Stay tuned over the coming weeks for more about hip extension in running, because I’m not anywhere near done with this topic.


Here's the Facebook Live I did on this blog post, demonstrating what I was talking about and expanding on it:

Posted by The Balanced Runner on Friday, September 22, 2017

7 thoughts on “Activating Your Glutes Fixes Tight Hip Flexors… or does it?”

  1. I see what you meant before. Question though, when you try to push something heavy, like a car, I think it helps to use the Gluts, but I understand that running is different.
    Do you need to “activate” them for for sprints (60-100-200m)?

    Reply
    • The key question though, Lawrence, is what are the glutes the main muscles *for* in running. How and when and why do they fire.

      Reply
  2. Hi! I would like to hear your opinion on pelvis position while running and what effect does that have in recruitment of hip flexors and quads vs. glutes?

    Most running advice says to keep you pelvis in neutral position (ie. no anterior or posterior pelvic tilt). I used to have pain on my quads while running and awfully tight hip flexors and back pain, and then I saw myself running in a video and I had a strong forward lean. I started to run in a more upright position and tried to keep my pelvis neutral and actually move my body weight slightly back and first it felt akward and like I was leaning back (although when I saw myself from the side view I still had small forward lean) but after a while I noticed my quads didn’t hurt anymore. I can now run without my quads hurting and my hip flexors are not are sore as they used to be.
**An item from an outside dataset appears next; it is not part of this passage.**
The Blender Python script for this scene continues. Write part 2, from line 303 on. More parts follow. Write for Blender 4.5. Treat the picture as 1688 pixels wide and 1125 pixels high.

What I also noted when I started to run more upright and shift my body weight back was that I could feel my butt activating even though I wasn’t trying to squeese the glutes. So can having too much forward lean an or anterior pelvic tilt cause the inactivation of the glutes. I used to never feel my glutes when I had more of a lean forward?

    Reply
    • Dee, from the overall picture you’ve painted, I would guess that when you had the deeper forward lean, you also had your hip joints behind your ankle joints at midstance (instead of vertically aligned as they should be). That’s what causes quad pain. The way you described your weight shift as you began running more upright suggests to me that you moved your pelvis forward as you moved your upper body backwards, and it’s this forward movement of the pelvis that fixed your quad pain, rather than the fact that you were more upright. In fact, a correct forward lean with the pelvis over rather than behind the stance foot at midstance uses the glutes very well. So you’ve found a way of running that makes you feel better–that’s good news! But that doesn’t necessarily mean it’s the best. You could be feeling better yet. I’d really encourage you to do the Mind Your Running Challenge (signup link in the sidebar if you’re on a computer, or below if you’re on a smartphone), which will help clarify how the forward lean works and the pelvis/foot alignment so you can keep your quads feeling good while also benefitting from a forward lean.

      Reply
  3. This is super interesting! I have a hunch that I’m walking in a way that always puts a lot of stress on my quads and hip flexors, so that they’re chronically tight and I get pain below the knee cap with hip flexion. And my quads always feel like I’ve just ran a marathon or cycled up Mount Everest.

    My question is, how should I walk (or think of walking) to avoid that tension on my quads and hip flexors?